__Given instruction__:
All of the material below is to be repeated exactly.

__Data block__:
------------------------------------------------
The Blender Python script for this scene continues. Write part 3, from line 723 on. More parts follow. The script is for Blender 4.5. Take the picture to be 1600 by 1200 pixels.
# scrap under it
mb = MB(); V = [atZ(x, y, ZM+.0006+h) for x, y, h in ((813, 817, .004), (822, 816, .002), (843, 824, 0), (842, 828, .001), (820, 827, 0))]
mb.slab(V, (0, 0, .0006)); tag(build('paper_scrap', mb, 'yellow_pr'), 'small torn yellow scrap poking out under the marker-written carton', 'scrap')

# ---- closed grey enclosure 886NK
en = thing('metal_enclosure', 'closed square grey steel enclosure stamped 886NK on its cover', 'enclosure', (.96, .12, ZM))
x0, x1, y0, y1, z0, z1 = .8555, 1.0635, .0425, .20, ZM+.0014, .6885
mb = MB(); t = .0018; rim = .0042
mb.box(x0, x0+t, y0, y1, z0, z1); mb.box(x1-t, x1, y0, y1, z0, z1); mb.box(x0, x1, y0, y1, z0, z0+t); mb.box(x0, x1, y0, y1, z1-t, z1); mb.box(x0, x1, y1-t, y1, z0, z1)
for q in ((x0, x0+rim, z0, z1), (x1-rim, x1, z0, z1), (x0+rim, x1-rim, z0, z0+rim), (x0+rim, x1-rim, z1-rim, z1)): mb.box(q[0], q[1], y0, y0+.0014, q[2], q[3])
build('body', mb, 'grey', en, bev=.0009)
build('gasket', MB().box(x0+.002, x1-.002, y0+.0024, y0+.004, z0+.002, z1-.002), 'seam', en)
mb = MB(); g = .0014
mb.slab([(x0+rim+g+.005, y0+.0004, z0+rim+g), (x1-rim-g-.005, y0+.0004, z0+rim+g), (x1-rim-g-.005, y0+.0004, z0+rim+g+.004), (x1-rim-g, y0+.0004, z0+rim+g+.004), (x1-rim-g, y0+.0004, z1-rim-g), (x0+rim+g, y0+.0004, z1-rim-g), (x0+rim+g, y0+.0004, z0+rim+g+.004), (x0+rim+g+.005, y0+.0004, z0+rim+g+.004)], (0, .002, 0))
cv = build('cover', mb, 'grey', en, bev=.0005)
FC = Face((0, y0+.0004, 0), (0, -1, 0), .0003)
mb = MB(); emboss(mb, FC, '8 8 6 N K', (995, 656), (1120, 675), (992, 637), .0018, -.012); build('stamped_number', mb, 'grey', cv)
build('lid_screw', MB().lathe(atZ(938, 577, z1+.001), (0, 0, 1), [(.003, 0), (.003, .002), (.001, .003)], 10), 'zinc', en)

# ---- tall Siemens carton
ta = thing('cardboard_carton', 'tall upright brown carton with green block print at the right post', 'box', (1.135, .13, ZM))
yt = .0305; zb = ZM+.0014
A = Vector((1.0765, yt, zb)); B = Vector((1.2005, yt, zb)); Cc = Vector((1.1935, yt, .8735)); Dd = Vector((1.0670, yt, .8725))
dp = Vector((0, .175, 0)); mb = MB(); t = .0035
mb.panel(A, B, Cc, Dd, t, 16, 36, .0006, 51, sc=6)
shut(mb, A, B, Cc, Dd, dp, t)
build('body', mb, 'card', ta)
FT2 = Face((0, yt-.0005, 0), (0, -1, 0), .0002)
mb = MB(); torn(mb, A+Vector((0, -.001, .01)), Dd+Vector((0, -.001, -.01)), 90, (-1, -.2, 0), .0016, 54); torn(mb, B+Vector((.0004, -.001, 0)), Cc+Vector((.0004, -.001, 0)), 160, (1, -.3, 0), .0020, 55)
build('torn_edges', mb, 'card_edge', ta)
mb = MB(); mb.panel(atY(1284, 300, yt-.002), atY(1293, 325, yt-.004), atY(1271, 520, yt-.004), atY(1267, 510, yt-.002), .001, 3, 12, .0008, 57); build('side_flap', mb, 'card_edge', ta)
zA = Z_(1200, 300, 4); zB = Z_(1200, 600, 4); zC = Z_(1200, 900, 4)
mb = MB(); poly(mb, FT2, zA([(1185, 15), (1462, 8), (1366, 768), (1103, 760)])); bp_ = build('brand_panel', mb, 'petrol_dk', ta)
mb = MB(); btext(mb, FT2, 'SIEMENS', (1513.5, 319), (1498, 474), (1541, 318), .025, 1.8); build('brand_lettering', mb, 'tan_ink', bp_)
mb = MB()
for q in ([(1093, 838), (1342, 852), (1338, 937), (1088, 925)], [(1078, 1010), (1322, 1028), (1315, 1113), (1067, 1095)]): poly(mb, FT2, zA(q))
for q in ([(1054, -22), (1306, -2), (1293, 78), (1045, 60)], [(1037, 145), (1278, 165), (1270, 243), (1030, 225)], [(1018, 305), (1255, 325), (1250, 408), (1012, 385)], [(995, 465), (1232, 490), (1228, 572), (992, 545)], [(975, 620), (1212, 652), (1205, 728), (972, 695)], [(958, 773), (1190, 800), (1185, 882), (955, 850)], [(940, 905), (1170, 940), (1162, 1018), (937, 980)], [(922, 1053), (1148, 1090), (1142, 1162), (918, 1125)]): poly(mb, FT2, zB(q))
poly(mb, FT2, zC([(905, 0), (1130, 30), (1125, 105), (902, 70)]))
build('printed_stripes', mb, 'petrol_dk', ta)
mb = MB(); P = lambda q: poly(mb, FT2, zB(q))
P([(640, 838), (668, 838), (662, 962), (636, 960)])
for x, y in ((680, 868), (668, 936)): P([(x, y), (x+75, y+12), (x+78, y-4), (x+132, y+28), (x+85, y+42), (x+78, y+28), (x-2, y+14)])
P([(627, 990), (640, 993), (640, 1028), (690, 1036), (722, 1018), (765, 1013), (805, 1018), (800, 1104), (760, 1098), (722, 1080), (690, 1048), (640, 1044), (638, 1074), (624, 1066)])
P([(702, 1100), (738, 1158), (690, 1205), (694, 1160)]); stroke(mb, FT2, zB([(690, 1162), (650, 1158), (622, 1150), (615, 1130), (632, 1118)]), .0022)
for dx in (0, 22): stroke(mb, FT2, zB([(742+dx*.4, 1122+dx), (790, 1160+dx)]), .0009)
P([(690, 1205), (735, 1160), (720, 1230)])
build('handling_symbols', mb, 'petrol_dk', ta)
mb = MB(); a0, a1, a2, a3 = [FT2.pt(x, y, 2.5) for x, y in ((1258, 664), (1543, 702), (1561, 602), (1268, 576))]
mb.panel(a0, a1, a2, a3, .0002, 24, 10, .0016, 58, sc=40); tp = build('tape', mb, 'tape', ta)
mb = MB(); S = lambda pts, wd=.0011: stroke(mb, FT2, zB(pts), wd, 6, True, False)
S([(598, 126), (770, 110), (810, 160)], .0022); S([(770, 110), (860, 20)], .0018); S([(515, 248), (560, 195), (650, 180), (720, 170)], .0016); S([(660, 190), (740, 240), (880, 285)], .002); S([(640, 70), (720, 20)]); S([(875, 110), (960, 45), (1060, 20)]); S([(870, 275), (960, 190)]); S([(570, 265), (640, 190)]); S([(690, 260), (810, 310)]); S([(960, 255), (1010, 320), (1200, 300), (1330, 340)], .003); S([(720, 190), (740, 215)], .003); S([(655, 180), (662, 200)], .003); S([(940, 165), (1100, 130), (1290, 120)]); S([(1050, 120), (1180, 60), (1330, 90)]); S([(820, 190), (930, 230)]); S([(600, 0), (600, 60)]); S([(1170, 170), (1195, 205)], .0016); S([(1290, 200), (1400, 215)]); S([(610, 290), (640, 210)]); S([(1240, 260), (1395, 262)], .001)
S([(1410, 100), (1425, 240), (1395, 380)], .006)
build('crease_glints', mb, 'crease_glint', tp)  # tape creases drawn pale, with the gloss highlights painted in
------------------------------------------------
__Right answer__:
The Blender Python script for this scene continues. Write part 3, from line 723 on. More parts follow. The script is for Blender 4.5. Take the picture to be 1600 by 1200 pixels.
# scrap under it
mb = MB(); V = [atZ(x, y, ZM+.0006+h) for x, y, h in ((813, 817, .004), (822, 816, .002), (843, 824, 0), (842, 828, .001), (820, 827, 0))]
mb.slab(V, (0, 0, .0006)); tag(build('paper_scrap', mb, 'yellow_pr'), 'small torn yellow scrap poking out under the marker-written carton', 'scrap')

# ---- closed grey enclosure 886NK
en = thing('metal_enclosure', 'closed square grey steel enclosure stamped 886NK on its cover', 'enclosure', (.96, .12, ZM))
x0, x1, y0, y1, z0, z1 = .8555, 1.0635, .0425, .20, ZM+.0014, .6885
mb = MB(); t = .0018; rim = .0042
mb.box(x0, x0+t, y0, y1, z0, z1); mb.box(x1-t, x1, y0, y1, z0, z1); mb.box(x0, x1, y0, y1, z0, z0+t); mb.box(x0, x1, y0, y1, z1-t, z1); mb.box(x0, x1, y1-t, y1, z0, z1)
for q in ((x0, x0+rim, z0, z1), (x1-rim, x1, z0, z1), (x0+rim, x1-rim, z0, z0+rim), (x0+rim, x1-rim, z1-rim, z1)): mb.box(q[0], q[1], y0, y0+.0014, q[2], q[3])
build('body', mb, 'grey', en, bev=.0009)
build('gasket', MB().box(x0+.002, x1-.002, y0+.0024, y0+.004, z0+.002, z1-.002), 'seam', en)
mb = MB(); g = .0014
mb.slab([(x0+rim+g+.005, y0+.0004, z0+rim+g), (x1-rim-g-.005, y0+.0004, z0+rim+g), (x1-rim-g-.005, y0+.0004, z0+rim+g+.004), (x1-rim-g, y0+.0004, z0+rim+g+.004), (x1-rim-g, y0+.0004, z1-rim-g), (x0+rim+g, y0+.0004, z1-rim-g), (x0+rim+g, y0+.0004, z0+rim+g+.004), (x0+rim+g+.005, y0+.0004, z0+rim+g+.004)], (0, .002, 0))
cv = build('cover', mb, 'grey', en, bev=.0005)
FC = Face((0, y0+.0004, 0), (0, -1, 0), .0003)
mb = MB(); emboss(mb, FC, '8 8 6 N K', (995, 656), (1120, 675), (992, 637), .0018, -.012); build('stamped_number', mb, 'grey', cv)
build('lid_screw', MB().lathe(atZ(938, 577, z1+.001), (0, 0, 1), [(.003, 0), (.003, .002), (.001, .003)], 10), 'zinc', en)

# ---- tall Siemens carton
ta = thing('cardboard_carton', 'tall upright brown carton with green block print at the right post', 'box', (1.135, .13, ZM))
yt = .0305; zb = ZM+.0014
A = Vector((1.0765, yt, zb)); B = Vector((1.2005, yt, zb)); Cc = Vector((1.1935, yt, .8735)); Dd = Vector((1.0670, yt, .8725))
dp = Vector((0, .175, 0)); mb = MB(); t = .0035
mb.panel(A, B, Cc, Dd, t, 16, 36, .0006, 51, sc=6)
shut(mb, A, B, Cc, Dd, dp, t)
build('body', mb, 'card', ta)
FT2 = Face((0, yt-.0005, 0), (0, -1, 0), .0002)
mb = MB(); torn(mb, A+Vector((0, -.001, .01)), Dd+Vector((0, -.001, -.01)), 90, (-1, -.2, 0), .0016, 54); torn(mb, B+Vector((.0004, -.001, 0)), Cc+Vector((.0004, -.001, 0)), 160, (1, -.3, 0), .0020, 55)
build('torn_edges', mb, 'card_edge', ta)
mb = MB(); mb.panel(atY(1284, 300, yt-.002), atY(1293, 325, yt-.004), atY(1271, 520, yt-.004), atY(1267, 510, yt-.002), .001, 3, 12, .0008, 57); build('side_flap', mb, 'card_edge', ta)
zA = Z_(1200, 300, 4); zB = Z_(1200, 600, 4); zC = Z_(1200, 900, 4)
mb = MB(); poly(mb, FT2, zA([(1185, 15), (1462, 8), (1366, 768), (1103, 760)])); bp_ = build('brand_panel', mb, 'petrol_dk', ta)
mb = MB(); btext(mb, FT2, 'SIEMENS', (1513.5, 319), (1498, 474), (1541, 318), .025, 1.8); build('brand_lettering', mb, 'tan_ink', bp_)
mb = MB()
for q in ([(1093, 838), (1342, 852), (1338, 937), (1088, 925)], [(1078, 1010), (1322, 1028), (1315, 1113), (1067, 1095)]): poly(mb, FT2, zA(q))
for q in ([(1054, -22), (1306, -2), (1293, 78), (1045, 60)], [(1037, 145), (1278, 165), (1270, 243), (1030, 225)], [(1018, 305), (1255, 325), (1250, 408), (1012, 385)], [(995, 465), (1232, 490), (1228, 572), (992, 545)], [(975, 620), (1212, 652), (1205, 728), (972, 695)], [(958, 773), (1190, 800), (1185, 882), (955, 850)], [(940, 905), (1170, 940), (1162, 1018), (937, 980)], [(922, 1053), (1148, 1090), (1142, 1162), (918, 1125)]): poly(mb, FT2, zB(q))
poly(mb, FT2, zC([(905, 0), (1130, 30), (1125, 105), (902, 70)]))
build('printed_stripes', mb, 'petrol_dk', ta)
mb = MB(); P = lambda q: poly(mb, FT2, zB(q))
P([(640, 838), (668, 838), (662, 962), (636, 960)])
for x, y in ((680, 868), (668, 936)): P([(x, y), (x+75, y+12), (x+78, y-4), (x+132, y+28), (x+85, y+42), (x+78, y+28), (x-2, y+14)])
P([(627, 990), (640, 993), (640, 1028), (690, 1036), (722, 1018), (765, 1013), (805, 1018), (800, 1104), (760, 1098), (722, 1080), (690, 1048), (640, 1044), (638, 1074), (624, 1066)])
P([(702, 1100), (738, 1158), (690, 1205), (694, 1160)]); stroke(mb, FT2, zB([(690, 1162), (650, 1158), (622, 1150), (615, 1130), (632, 1118)]), .0022)
for dx in (0, 22): stroke(mb, FT2, zB([(742+dx*.4, 1122+dx), (790, 1160+dx)]), .0009)
P([(690, 1205), (735, 1160), (720, 1230)])
build('handling_symbols', mb, 'petrol_dk', ta)
mb = MB(); a0, a1, a2, a3 = [FT2.pt(x, y, 2.5) for x, y in ((1258, 664), (1543, 702), (1561, 602), (1268, 576))]
mb.panel(a0, a1, a2, a3, .0002, 24, 10, .0016, 58, sc=40); tp = build('tape', mb, 'tape', ta)
mb = MB(); S = lambda pts, wd=.0011: stroke(mb, FT2, zB(pts), wd, 6, True, False)
S([(598, 126), (770, 110), (810, 160)], .0022); S([(770, 110), (860, 20)], .0018); S([(515, 248), (560, 195), (650, 180), (720, 170)], .0016); S([(660, 190), (740, 240), (880, 285)], .002); S([(640, 70), (720, 20)]); S([(875, 110), (960, 45), (1060, 20)]); S([(870, 275), (960, 190)]); S([(570, 265), (640, 190)]); S([(690, 260), (810, 310)]); S([(960, 255), (1010, 320), (1200, 300), (1330, 340)], .003); S([(720, 190), (740, 215)], .003); S([(655, 180), (662, 200)], .003); S([(940, 165), (1100, 130), (1290, 120)]); S([(1050, 120), (1180, 60), (1330, 90)]); S([(820, 190), (930, 230)]); S([(600, 0), (600, 60)]); S([(1170, 170), (1195, 205)], .0016); S([(1290, 200), (1400, 215)]); S([(610, 290), (640, 210)]); S([(1240, 260), (1395, 262)], .001)
S([(1410, 100), (1425, 240), (1395, 380)], .006)
build('crease_glints', mb, 'crease_glint', tp)  # tape creases drawn pale, with the gloss highlights painted in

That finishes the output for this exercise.